After slightly more than two minutes of discussion during the Dec. 19 commission meeting, the commission eliminated the parkway north of Thurmont that had been planned for decades.

“Bye, bye road,” Commission Chairman Joe Brown III said after the unanimous vote.
The group laughed and then County Commissioner Kai Hagen said, “It’s not there. There is no road.”

Once the Thurmont town commissioners learned that the parkway had been removed, they asked Hagen to come talk with them during a recent town meeting about why it was done.

“There’s a little trouble boiling here on the horizon, in my opinion,” Thurmont Commissioner Bob Lookingbill said.

Hagen said the parkway was removed because it was unlikely to be built in the near future, and the county was moving toward “reality-based planning,” those projects likely to be funded within the life of the plan.

“All over the county we’ve planned growth and supported growth without adequately dealing with transportation,” Hagen said.

He explained that if there is movement toward having a parkway, it could always be added back into the plan. However, Chief Administrative Officer Bill Blakeslee said that it is the designation on the planning map that helps create movement toward getting a parkway.

“No one’s going to contribute to a road that doesn’t exist on any map,” Blakeslee said.

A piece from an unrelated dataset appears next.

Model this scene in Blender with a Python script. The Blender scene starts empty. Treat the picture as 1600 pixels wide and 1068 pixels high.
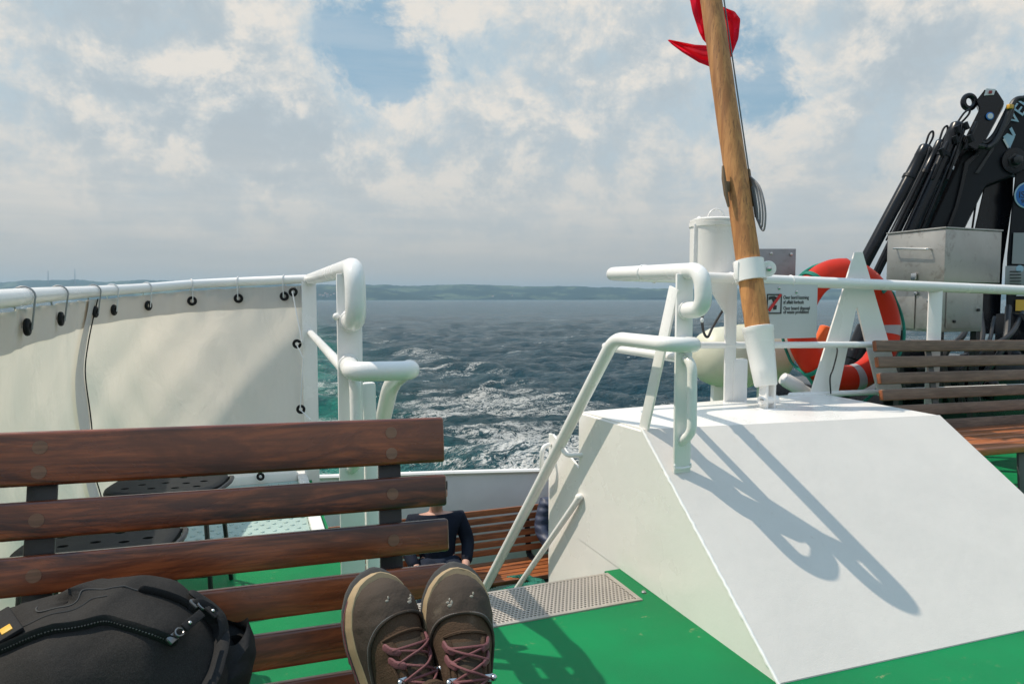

Thurmont Planning and Zoning Commissioner John Kinnaird asked whether the town needed to extend its growth boundary to encompass the parkway, which it had originally done. The town planning commission had pulled the boundary back at the request of the county commission; then the town was apparently penalized for working with the county by having the parkway removed.

During the Dec. 19 meeting, Brown started the discussion to remove the parkway by saying, “I don’t agree with a town that’s putting a road on a map that’s not in their growth limits. You know that’s county ground.”

Hagen encouraged the town to make its case for leaving the parkway on the map to the county planning commission. He also offered to take a DVD of the town meeting with the commissioners’ and citizens’ concerns to both the planning commission and county commissioners.

Following the meeting, the town planning and zoning commission sent a letter to the county planning commission asking that the parkway be added back onto the map. The town commissioners passed a resolution on Jan. 29 asking the county planning commission to do the same.